I do strongly object to simply removing, for removal’s sake, historical monuments of various sorts which don’t fit with contemporary opinions. Effacement of memorials and reminders of the past, even if unsavory, is a counterproductive method of dealing with unfortunate events in history in my opinion because it hides the history we don’t like and leaves those who come after with even less understanding of how their forebears viewed their world. It alters perceptions of both the actual past and the remembered past; both a serious threat to an understanding of either at best and substitutes in their place the construction of an idealized and false version of the past at worst.
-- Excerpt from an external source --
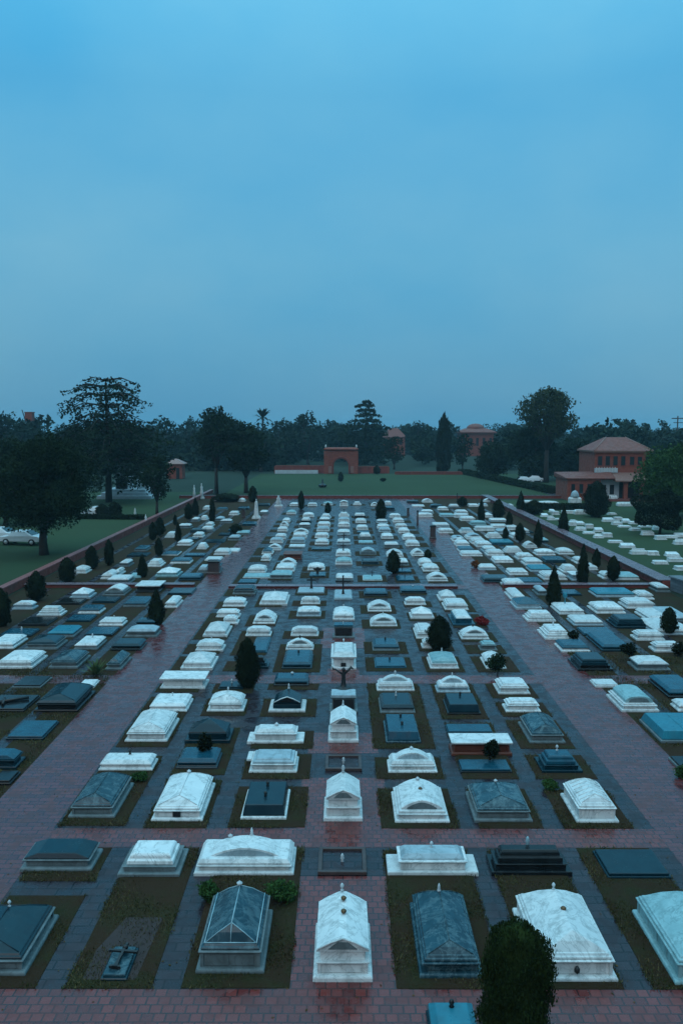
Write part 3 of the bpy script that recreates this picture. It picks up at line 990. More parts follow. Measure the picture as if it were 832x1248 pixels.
# grass plots of the inner columns
STR = {-3: (-8.25, -6.35), -2: (-5.75, -3.95), -1: (-3.35, -1.1), 1: (1.1, 3.35), 2: (3.95, 5.8), 3: (6.4, 8.4)}
plots = []; kerbs = MB()
for st, (xa, xb) in STR.items():
    iv = []
    for t in TOMBS:
        if t['strip'] == st: iv.append([t['fp'][2]-.42, t['fp'][3]+.38])
    if st in (-2, -1, 1, 2): iv.append([Yp(1204.5), Yp(1086)])
    if st in (-3, 3): iv.append([Yp(1204.5), Yp(1092)])
    iv.sort(); mg = []
    for a, b in iv:
        if mg and a - mg[-1][1] < .35: mg[-1][1] = max(b, mg[-1][1])
        else: mg.append([a, b])
    for a, b in mg:
        pcs = [(a, b)]
        for y0, y1 in cross:
            nx = []
            for p, q in pcs:
                if q <= y0 or p >= y1: nx.append((p, q)); continue
                if p < y0-.02: nx.append((p, y0-.02))
                if q > y1+.02: nx.append((y1+.02, q))
            pcs = nx
        for p, q in pcs:
            if q-p > .25: plots.append((xa, xb, p, q))
pm = MB()
for xa, xb, p, q in plots:
    pm.rings([((xb-xa)/2, (q-p)/2, -.003), ((xb-xa)/2-.01, (q-p)/2-.01, .012), ((xb-xa)/2-.12, (q-p)/2-.12, .03)], (xa+xb)/2, (p+q)/2)
o = pm.build('grass_plots', M['plot']); o['kind'] = 'structure'
# wet puddles come from the low roughness of the paving itself

# grass blades in the near plots
V = []; 
for xa, xb, p, q in plots + [(-23, -10.8, 24, 40), (11.6, 21, 24, 42)]:
    if p > 46: continue
    area = (xb-xa)*(q-p); n = int(area * (900 if p < 24 else 380 if p < 34 else 90))
    X = rng.uniform(xa-.05, xb+.05, n); Y = rng.uniform(p-.04, q+.05, n)
    nn = np.sin(X*2.1+1.3*np.sin(Y*1.7))+np.sin(Y*2.6+X*.7+xa) + rng.normal(0, .5, n)
    keepm = nn > .1; X = X[keepm]; Y = Y[keepm]; n = len(X)
    a = rng.uniform(0, 6.28, n); h = rng.uniform(.03, .10, n); ww = rng.uniform(.008, .022, n)
    lx = rng.normal(0, .03, n); ly = rng.normal(0, .03, n)
    z0 = np.full(n, .01)
    V.append(np.stack([np.stack([X-ww*np.cos(a), Y-ww*np.sin(a), z0], 1), np.stack([X+ww*np.cos(a), Y+ww*np.sin(a), z0], 1), np.stack([X+lx, Y+ly, h], 1)], 1).reshape(-1, 3))
V = np.concatenate(V); M['blade'] = leaf_m('grass_blade', (.022, .036, .010), (.15, .115, .055))
g = rawmesh('grass', V, np.arange(len(V)).reshape(-1, 3), M['blade']); tag(g, 'patchy short grass around the near graves', 'grass', None, 'stuff')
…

I expect effacement and periodic replacement of symbols in some areas of the world with less democratic governments, but it isn’t something open, democratic nations should be engaging in as a matter of course. I just hope our country’s current mania for purging Confederate symbolism from view will be done in a way that leaves us with a better understanding of the experiences of our forefathers and how their lives altered American history. As I have said before, we don’t have to like or agree with actions of people from the past for their actions to have impacted us. Morally bankrupt ideals may have provoked the Civil War, but obliterating reminders of some of the most traumatic events in our nation’s history will probably leave us less, not more, equipped to understand why the war still has resonance in today’s society.

As a historian, I have a hard time finding any era of American history in which some form of oppression or discrimination was not a powerful part of society, including our supposedly enlightened modern one. This doesn’t ever make it right, but it should make us wary of any effort to sugar-coat the facts by hiding the evidence of our sins.